EXERCISE DESCRIPTION: Skip all pictures. Write out the data below from its first line through the line that contains "yellow_building()".

COLLECTED MATERIAL:

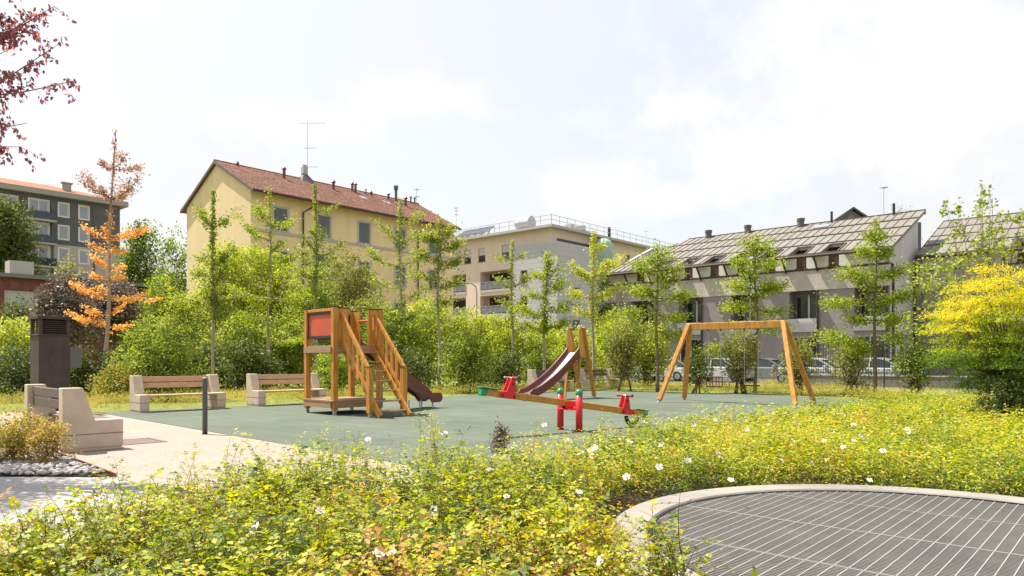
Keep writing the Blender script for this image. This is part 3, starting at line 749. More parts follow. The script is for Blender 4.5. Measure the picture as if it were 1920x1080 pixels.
    for x in (12.2, 14.9):   # roof lights
        m = MB(); y = 3.2; z = on(0,y)+.27; m.add([(x,y-.3,z-.3*sl),(x+.7,y-.3,z-.3*sl),(x+.7,y+.3,z+.3*sl),(x,y+.3,z+.3*sl)], [(0,1,2,3)]); m.build('roof_light', 'glass_sky', ro)
    antenna(r, 20.6, 5.2, ridge, 1.8, booms=((.9,.6),(.5,.5)))
yellow_building()

def pink_building():
    r = thing('pink_apartment_building', 'pale pink apartment block with grey clad corner and railings on its flat roof', 'building', (4.56, 85, 0), GR)
    H = 17.0; Lx = 30; Ly = 22
    # left face x=0 ; u = y
    lh = []
    def fz(k): return H-1.2-3.1*k     # head level of windows per floor
    top = [(y-.62, y+.62, fz(0)-1.75, fz(0)) for y in (7.2, 11.3, 13.9)]
    rec = []
    for k in (1, 2, 3):
        rec += [(6.0, 11.6, fz(k)-2.35, fz(k)), (14.2, 18.5, fz(k)-2.35, fz(k))]
    mb = MB(); wall(mb, PX, 0, Ly, 0, H, top, .22)
    mb2 = MB()
    mb = MB()
    wall(mb, PX, 0, Ly, 0, H, top, .22) if False else None
    # combine: windows shallow, loggias deep
    holes = top+rec
    us = sorted({0, Ly}|{h[0] for h in holes}|{h[1] for h in holes}); zs = sorted({0, H}|{h[2] for h in holes}|{h[3] for h in holes})
    for a, b in zip(us, us[1:]):
        for c, d in zip(zs, zs[1:]):
            if any(h[0] < (a+b)/2 < h[1] and h[2] < (c+d)/2 < h[3] for h in holes): continue
            mb.add([PX(a,c,0),PX(b,c,0),PX(b,d,0),PX(a,d,0)], [(0,1,2,3)])
    for hs, dp in ((top,.22),(rec,1.7)):
        for a, b, c, d in hs:
            for (p, q) in (((a,c),(b,c)), ((b,c),(b,d)), ((b,d),(a,d)), ((a,d),(a,c))): mb.add([PX(*p,0), PX(*q,0), PX(*q,dp), PX(*p,dp)], [(0,1,2,3)])
    for a, b, c, d in rec:
        mb.add([PX(a,c,1.7),PX(b,c,1.7),PX(b,d,1.7),PX(a,d,1.7)], [(0,1,2,3)])
    rt = [(x-.75,x+.75,fz(0)-1.7,fz(0)-.1) for x in (12.6,16.8,21,25)]+[(1.2,9.4,H-2.5,H-1.0)]
    r2 = [(x-.75,x+.75,fz(k)-1.7,fz(k)-.1) for x in (12.6,16.8,21,25) for k in (1,2,3)]
    wall(mb, PY, 0, Lx, 0, H, rt+r2, .25)
    mb.add([PY(1.2,H-2.5,.25),PY(9.4,H-2.5,.25),PY(9.4,H-1,.25),PY(1.2,H-1,.25)], [(0,1,2,3)])
    mb.add([(Lx,0,0),(Lx,Ly,0),(Lx,Ly,H),(Lx,0,H)], [(0,1,2,3)]); mb.add([(0,Ly,0),(Lx,Ly,0),(Lx,Ly,H),(0,Ly,H)], [(0,1,2,3)])
    mb.build('wall', 'pink', r)
    for a, b, c, d in top: window(r, PX, a, b, c, d, 'box_grey', 'glass_dark', .07, 1, .18, shutter=('end_wall', .55))
    for a, b, c, d in rt[:4]+r2: window(r, PY, a, b, c, d, 'trim_grey', 'glass', .07, 2, .2)
    m = MB(); m.box(1.3,9.3,.2,.24,H-2.4,H-1.05); m.build('loggia_screen', 'box_grey', r)
    for a, b, c, d in rec:
        m = MB(); n = 4
        for k in range(n): 
            q = a+.15+(b-a-.3)*k/n; m.box(1.6,1.68,q,q+(b-a-.3)/n-.08,c+.05,d-.15)
        o = m.build('loggia_window', 'glass_dark', r)
        m = MB(); m.box(-.06,0-.001,a,b,c-.35,c-.02); m.box(-.06,-.02,a,b,c+.95,c+1.0)
        for k in range(int((b-a)/.9)+1): m.box(-.06,-.02,a+k*.9,a+k*.9+.05,c-.02,c+.95)
        o = m.build('railing', 'trim_grey', r)
        m = MB(); m.box(-.035,-.025,a+.05,b-.05,c+.08,c+.93); m.build('railing_panel', 'shutter', o)
    # cornice roof slab
    m = MB(); m.box(-.9,Lx+.9,-.9,Ly+.9,H+.001,H+.3); o = m.build('roof', 'trim_grey', r)
    m = MB(); m.box(1.2,Lx-1,1.2,Ly-1,H+.301,H+.75); m.build('roof_upstand', 'soffit', o)
    # grey clad corner box projecting
    G0, G1 = -1.3, 5.7
    gl = [(3.3,4.4,10.6,12.3),(3.3,4.4,7.3,9.2)]
    mb = MB(); Pl = lambda u, z, d: (-.35+d, u, z); Pr = lambda u, z, d: (u, -1.3+d, z)
    gr = [(2.6,4.2,8.9,11.9),(2.6,4.2,4.9,8.1)]
    wall(mb, Pl, -1.3, 5.6, 0, 15.3, gl, .2); wall(mb, Pr, -.35, 9.6, 0, 15.3, gr, .25)
    mb.add([(-.35,5.6,0),(-.001,5.6,0),(-.001,5.6,15.3),(-.35,5.6,15.3)], [(0,1,2,3)]); mb.add([(9.6,-1.3,0),(9.6,-.001,0),(9.6,-.001,15.3),(9.6,-1.3,15.3)], [(0,1,2,3)])
    mb.add([(-.35,-1.3,15.3),(9.6,-1.3,15.3),(9.6,-.001,15.3),(-.001,-.001,15.3),(-.001,5.6,15.3),(-.35,5.6,15.3)], [(0,1,2,3,4,5)])
    g = mb.build('clad_corner', 'cladding', r)
    m = MB()
    for k in range(24):
        z = 1.0+k*.6
        for ua, ub in ((-1.3,3.3),(4.4,5.6)): pbox(m, Pl, ua, ub, z, z+.025, -.004, -.0005)
        for ua, ub in ((-.35,2.6),(4.2,9.6)): pbox(m, Pr, ua, ub, z, z+.025, -.004, -.0005)
    m.build('cladding_joint', 'soffit', g)
    for a, b, c, d in gl: window(r, Pl, a, b, c, d, 'trim_grey', 'glass_dark', .07, 1, .18)
    for a, b, c, d in gr: window(r, Pr, a, b, c, d, 'trim_grey', 'glass_dark', .07, 1, .2, shutter=('end_wall', .6))
    m = MB(); m.lathe([(1.25,12.6),(1.25,15.6),(1.18,16.1),(.95,16.5),(.5,16.75),(.05,16.8)], 20, (9.3,-1.2)); m.build('dome', 'dome', r, smooth=True)
    # roof railing
    m = MB()
    zt = H+.3
    for k in range(21):
        x = -.6+k*(Lx+1.2)/20; m.tube([(x,-.6,zt),(x,-.6,zt+1.15)], .03, 5)
    for k in range(15):
        y = -.6+k*(Ly+1.2)/14; m.tube([(-.6,y,zt),(-.6,y,zt+1.15)], .03, 5)
    for h in (.6, 1.15): m.bar((-.6,-.6,zt+h),(Lx+.6,-.6,zt+h),.05,.05); m.bar((-.6,-.6,zt+h),(-.6,Ly+.6,zt+h),.05,.05)
    m.build('roof_railing', 'roof_metal_pale', r)
    # roof plant: air handling drums, solar panels, small stack
    m = MB(); m.tube([(3.0,5.4,zt+1.5),(3.0,7.6,zt+1.5)], .85, 16); m.box(2.4,3.6,5.2,7.8,zt+.45,zt+.7); m.build('roof_tank', 'galv', r)
    m = MB(); m.tube([(7.5,2.0,zt+.9),(8.6,1.2,zt+1.1)], .45, 10); m.box(6.2,6.9,1.6,2.6,zt+.45,zt+1.3); m.box(9.2,10.3,1.6,2.2,zt+.45,zt+.9); m.build('roof_unit', 'galv', r)
    chimney('flue', r, 14.2, 1.2, zt+.4, .2, 1.5, 'fence_dark', False)
    for k in range(5):
        y = 12.2+k*1.15; m = MB(); m.add([(1.5,y,zt+.8),(1.5,y+1.05,zt+.8),(3.4,y+1.05,zt+2.0),(3.4,y,zt+2.0),(1.5,y,zt+.74),(1.5,y+1.05,zt+.74),(3.4,y+1.05,zt+1.94),(3.4,y,zt+1.94)], [(0,1,2,3),(7,6,5,4),(0,1,5,4),(1,2,6,5),(2,3,7,6),(3,0,4,7)]); o = m.build('solar_panel', 'solar', r)
        f = MB()
        for yy in (y+.05, y+1.0): f.bar((1.5,yy,zt+.4),(1.5,yy,zt+.76),.06,.06); f.bar((3.4,yy,zt+.4),(3.4,yy,zt+1.93),.06,.06); f.bar((1.5,yy,zt+.4),(3.4,yy,zt+1.9),.05,.05)
        f.build('panel_frame', 'roof_metal_pale', o)
    antenna(r, 2.5, 18.6, zt, 5.2, booms=((.98,1.0),(.9,.8),(.8,.7)), dirv=(.5,.8))
    antenna(r, 25, 2, zt, 3.0, booms=((.98,.8),))
    return r
pink_building()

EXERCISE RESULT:
Keep writing the Blender script for this image. This is part 3, starting at line 749. More parts follow. The script is for Blender 4.5. Measure the picture as if it were 1920x1080 pixels.
    for x in (12.2, 14.9):   # roof lights
        m = MB(); y = 3.2; z = on(0,y)+.27; m.add([(x,y-.3,z-.3*sl),(x+.7,y-.3,z-.3*sl),(x+.7,y+.3,z+.3*sl),(x,y+.3,z+.3*sl)], [(0,1,2,3)]); m.build('roof_light', 'glass_sky', ro)
    antenna(r, 20.6, 5.2, ridge, 1.8, booms=((.9,.6),(.5,.5)))
yellow_building()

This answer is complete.